Transports

Très polluants mais de plus en plus nombreux : comment réguler les SUV ?

Transports

par Marie Chéron

Les SUV, des grosses voitures polluantes, sont toujours plus nombreuses. Comment inverser la tendance ? Réponses avec Marie Chéron, responsable des politiques de véhicules à l’ONG Transports et environnement.

Les normes européennes sur les émissions de CO2 encouragent, de manière indirecte, les constructeurs à proposer de gros véhicules sur le marché. Car plus les véhicules sont lourds, plus grande est la souplesse dont ils pourront bénéficier en matière de normes CO2. On attendait que cette réglementation s’infléchisse au moment du vote au Parlement européen en juin 2022, mais cela n’a pas été le cas. Ce deal, obtenu par l’Allemagne au moment de la conférence sur le climat de Copenhague en 2009, a aujourd’hui un impact sur la montée en gamme et la SUVisation du parc de véhicules.

 Marie Chéron
Marie Chéron
Responsable des politiques véhicules à l’ONG Transports et environnement

Le fait qu’il n’y ait pas eu de remise en cause à l’échelon européen nous donne d’autant plus d’arguments pour dire que c’est au niveau des États qu’il faut agir. En France, nous avons fait introduire avec d’autres ONG un malus au poids pour favoriser les petits véhicules, mais il ne touche que 8 % des immatriculations, car il s’applique aux véhicules de plus de 1800 kg seulement. Nous souhaitons que le seuil de l’introduction du malus soit rabaissé. Aujourd’hui, les véhicules font en moyenne 1300 kg. Il faut donc que tous ceux au-dessus de cette moyenne paient progressivement une taxe. C’est un moyen de réguler.

Plus chers, plus consommateurs

Il y aurait une autre forme de régulation possible, plus douce : que le gouvernement pousse la filière automobile à se repositionner sur des véhicules plus légers, réellement plus sobres et moins chers. C’est un des enjeux de cette année. Si les constructeurs produisent des SUV, c’est pour une meilleure rentabilité. Ils ne regardent pas l’impact environnemental, mais les ventes envisagées et les profits attendus.

Aujourd’hui, les véhicules plus hauts et plus imposants que sont les SUV se vendent plus cher. Les constructeurs affirment que c’est ce que les gens désirent en se basant sur des études marketing. Mais de fait, si on demande aux gens “Voulez-vous un véhicule spacieux et plus confortable ou petit et moins confortable ?”, on imagine bien ce qu’ils vont répondre.

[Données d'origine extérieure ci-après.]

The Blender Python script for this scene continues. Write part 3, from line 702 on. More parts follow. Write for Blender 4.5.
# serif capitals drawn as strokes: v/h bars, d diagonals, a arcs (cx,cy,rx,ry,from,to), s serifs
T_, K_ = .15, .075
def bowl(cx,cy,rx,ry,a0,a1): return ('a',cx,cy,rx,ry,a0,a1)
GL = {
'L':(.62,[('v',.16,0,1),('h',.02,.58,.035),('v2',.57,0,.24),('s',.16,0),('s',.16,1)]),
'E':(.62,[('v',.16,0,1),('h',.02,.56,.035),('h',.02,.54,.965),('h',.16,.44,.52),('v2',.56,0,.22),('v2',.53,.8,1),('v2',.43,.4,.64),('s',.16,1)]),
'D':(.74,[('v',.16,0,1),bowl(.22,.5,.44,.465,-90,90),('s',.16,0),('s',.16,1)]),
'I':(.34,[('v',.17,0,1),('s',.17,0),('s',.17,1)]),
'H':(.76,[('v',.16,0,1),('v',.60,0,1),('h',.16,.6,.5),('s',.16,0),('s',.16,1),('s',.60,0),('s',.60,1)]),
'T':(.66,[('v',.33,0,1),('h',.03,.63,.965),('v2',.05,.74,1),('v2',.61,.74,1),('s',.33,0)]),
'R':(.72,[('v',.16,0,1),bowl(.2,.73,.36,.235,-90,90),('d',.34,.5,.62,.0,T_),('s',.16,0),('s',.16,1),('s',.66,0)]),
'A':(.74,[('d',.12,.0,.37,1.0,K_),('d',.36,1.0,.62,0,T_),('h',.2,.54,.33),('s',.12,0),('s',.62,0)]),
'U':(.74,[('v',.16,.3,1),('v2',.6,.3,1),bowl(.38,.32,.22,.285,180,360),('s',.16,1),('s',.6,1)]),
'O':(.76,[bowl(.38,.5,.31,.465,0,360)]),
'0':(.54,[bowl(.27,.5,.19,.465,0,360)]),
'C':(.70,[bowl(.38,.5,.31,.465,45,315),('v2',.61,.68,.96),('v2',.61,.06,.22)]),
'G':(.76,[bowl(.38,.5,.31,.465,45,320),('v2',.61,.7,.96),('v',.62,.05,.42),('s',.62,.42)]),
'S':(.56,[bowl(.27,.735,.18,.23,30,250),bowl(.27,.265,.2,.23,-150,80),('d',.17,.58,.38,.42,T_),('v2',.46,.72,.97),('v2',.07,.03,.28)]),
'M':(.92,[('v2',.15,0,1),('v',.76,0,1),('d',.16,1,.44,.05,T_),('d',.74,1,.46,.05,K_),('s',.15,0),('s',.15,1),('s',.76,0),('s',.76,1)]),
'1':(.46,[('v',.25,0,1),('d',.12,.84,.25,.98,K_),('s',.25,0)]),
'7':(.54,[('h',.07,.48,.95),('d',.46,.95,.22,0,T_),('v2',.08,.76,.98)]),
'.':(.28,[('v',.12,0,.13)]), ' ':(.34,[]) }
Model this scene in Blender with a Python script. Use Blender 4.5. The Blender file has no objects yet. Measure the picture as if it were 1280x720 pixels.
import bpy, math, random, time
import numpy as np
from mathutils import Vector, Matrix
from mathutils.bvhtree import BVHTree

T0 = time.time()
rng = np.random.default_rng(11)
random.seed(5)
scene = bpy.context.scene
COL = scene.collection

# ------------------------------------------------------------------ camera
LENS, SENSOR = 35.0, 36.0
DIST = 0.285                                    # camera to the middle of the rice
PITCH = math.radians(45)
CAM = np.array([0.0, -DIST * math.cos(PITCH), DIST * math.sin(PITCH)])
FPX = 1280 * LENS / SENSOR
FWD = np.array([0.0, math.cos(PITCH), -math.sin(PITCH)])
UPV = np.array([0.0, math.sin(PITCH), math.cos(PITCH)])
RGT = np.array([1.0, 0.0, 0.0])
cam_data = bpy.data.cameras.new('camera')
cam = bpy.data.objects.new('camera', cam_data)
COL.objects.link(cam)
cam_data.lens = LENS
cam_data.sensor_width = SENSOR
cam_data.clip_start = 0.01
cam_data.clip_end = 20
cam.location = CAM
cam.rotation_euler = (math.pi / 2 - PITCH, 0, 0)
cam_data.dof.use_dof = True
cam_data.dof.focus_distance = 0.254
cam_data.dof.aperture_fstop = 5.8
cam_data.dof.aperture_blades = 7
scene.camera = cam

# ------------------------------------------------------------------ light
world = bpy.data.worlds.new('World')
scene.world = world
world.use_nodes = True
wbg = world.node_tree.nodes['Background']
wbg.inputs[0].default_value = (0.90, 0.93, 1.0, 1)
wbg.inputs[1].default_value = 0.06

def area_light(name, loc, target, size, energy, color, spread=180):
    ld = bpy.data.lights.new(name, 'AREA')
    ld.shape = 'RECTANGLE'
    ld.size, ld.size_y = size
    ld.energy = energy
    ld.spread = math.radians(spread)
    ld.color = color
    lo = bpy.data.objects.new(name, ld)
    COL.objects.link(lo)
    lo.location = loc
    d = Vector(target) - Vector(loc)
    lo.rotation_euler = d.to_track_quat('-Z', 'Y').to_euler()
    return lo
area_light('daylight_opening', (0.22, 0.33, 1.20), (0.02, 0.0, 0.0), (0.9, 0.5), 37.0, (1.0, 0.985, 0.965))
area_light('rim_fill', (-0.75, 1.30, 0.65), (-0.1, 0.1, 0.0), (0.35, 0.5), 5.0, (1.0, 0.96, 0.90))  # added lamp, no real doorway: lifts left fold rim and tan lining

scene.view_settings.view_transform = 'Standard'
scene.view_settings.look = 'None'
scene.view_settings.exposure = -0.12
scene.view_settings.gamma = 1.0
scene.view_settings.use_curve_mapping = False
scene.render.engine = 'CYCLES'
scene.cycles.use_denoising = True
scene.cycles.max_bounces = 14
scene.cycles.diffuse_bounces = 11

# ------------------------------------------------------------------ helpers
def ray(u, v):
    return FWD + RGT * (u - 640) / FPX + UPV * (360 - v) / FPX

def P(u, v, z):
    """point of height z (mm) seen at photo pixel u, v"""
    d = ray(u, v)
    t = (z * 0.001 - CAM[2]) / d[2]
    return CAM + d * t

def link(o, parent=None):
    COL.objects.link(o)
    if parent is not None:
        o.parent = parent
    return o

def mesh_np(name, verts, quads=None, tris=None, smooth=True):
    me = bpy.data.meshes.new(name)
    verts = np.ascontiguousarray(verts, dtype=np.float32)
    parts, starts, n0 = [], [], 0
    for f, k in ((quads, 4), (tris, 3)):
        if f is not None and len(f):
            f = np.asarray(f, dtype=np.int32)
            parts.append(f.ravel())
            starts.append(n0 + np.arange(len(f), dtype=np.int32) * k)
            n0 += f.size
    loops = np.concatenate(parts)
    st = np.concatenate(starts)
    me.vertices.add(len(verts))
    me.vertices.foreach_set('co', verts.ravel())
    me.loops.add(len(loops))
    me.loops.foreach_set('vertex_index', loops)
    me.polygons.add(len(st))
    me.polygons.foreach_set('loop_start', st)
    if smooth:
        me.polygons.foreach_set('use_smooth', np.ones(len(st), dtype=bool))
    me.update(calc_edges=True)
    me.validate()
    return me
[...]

Pour les constructeurs, il s’agit purement de questions de profit. Mais les SUV consomment beaucoup plus, donc ce n’est pas intéressant pour l’usager. Sur ce point, on commence à avoir des retours des entreprises, à qui il revient de régler les notes de carburant et qui nous disent que ce n’est pas la bonne option. Même si les véhicules hybrides s’améliorent en matière de consommation, la tendance des constructeurs a été de favoriser l’hybridation sur les gros véhicules, et ça ne fonctionne pas.

On aimerait que le vent tourne. Une opportunité se profile dans l’agenda politique français, car une feuille de route de décarbonation de la filière automobile, inscrite dans la loi climat, est en cours de définition. Nous pensons que la filière automobile a un intérêt à reprendre la production de petits véhicules sur le sol français. D’autant que c’est une filière qui a bénéficié d’un grand volume d’aides publiques.

Dans le premier plan de relance, l’automobile était une des filières les plus aidées. Les constructeurs automobiles bénéficient de réductions sur les impôts de production par exemple. Il est donc légitime que la filière assume, enfin, une responsabilité sociale et environnementale.

Marie Chéron, responsable des politiques véhicules à l’ONG Transports et environnement.